Santafearchitect's Blog

An Architect in Santa Fe

Posted in Architecture by santafearchitect on January 29, 2010

Twenty-odd years ago I went into a film about Georgia O’Keefe’s life and came out a different person.  I like her work, but the film wasn’t what changed my life.  What reached in and took hold of me was the shot of the spare figure of the painter standing on the edge of a mesa and gazing out on the New Mexico landscape.  The same week I saw a documentary on Chaco Canyon, and I was caught permanently.  I came to Santa Fe in 1989 and have been here ever since.

To work in Santa Fe as an architect means embracing an iconic style.  Even contemporary work here has its roots in traditional elements, from building as sculpture to reveling in the celebration of structure.  At Taos Pueblo, which is a thousand years old and still inhabited, one sun-drenched mud block is built on top of another, the deep blue of the sky mirrored in the frames of windows and doors.  The Palace of the Governors has anchored the plaza here in Santa Fe since 1610, its thick adobe walls, deep portal, wood posts and vigas a pure expression of materials at hand – mud and a bit of wood.  Punctuating windows, courtyards, the play of inside and out, and color – all of these elements of contemporary architecture – are also present in the traditions of Santa Fe building.

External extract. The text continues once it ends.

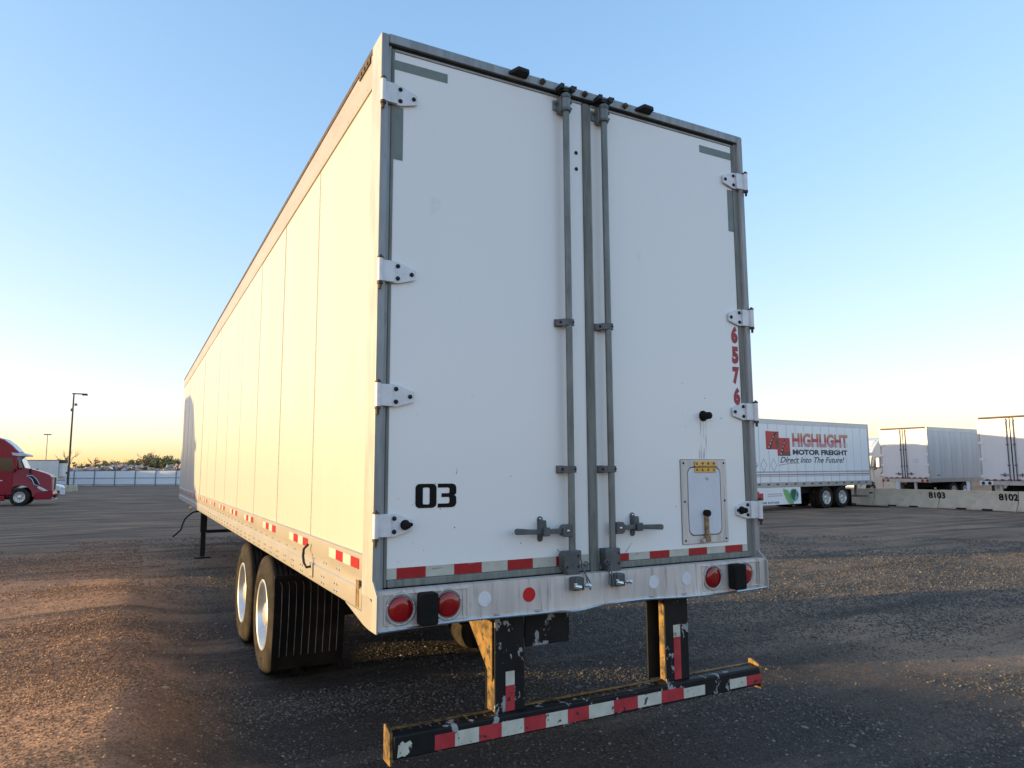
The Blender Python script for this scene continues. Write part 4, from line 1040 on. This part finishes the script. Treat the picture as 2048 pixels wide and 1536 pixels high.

Even today, when any material is available, I still believe in designing in context with the nature of Santa Fe.  The past is always present.  Yet there is more to building in Santa Fe than lip service to that past.  The work goes deeper.  What drew me here to work is the sense of place, time and spirit, unique to this small City Different.   Time and again, this is what brings clients to me, to create not just space, but home.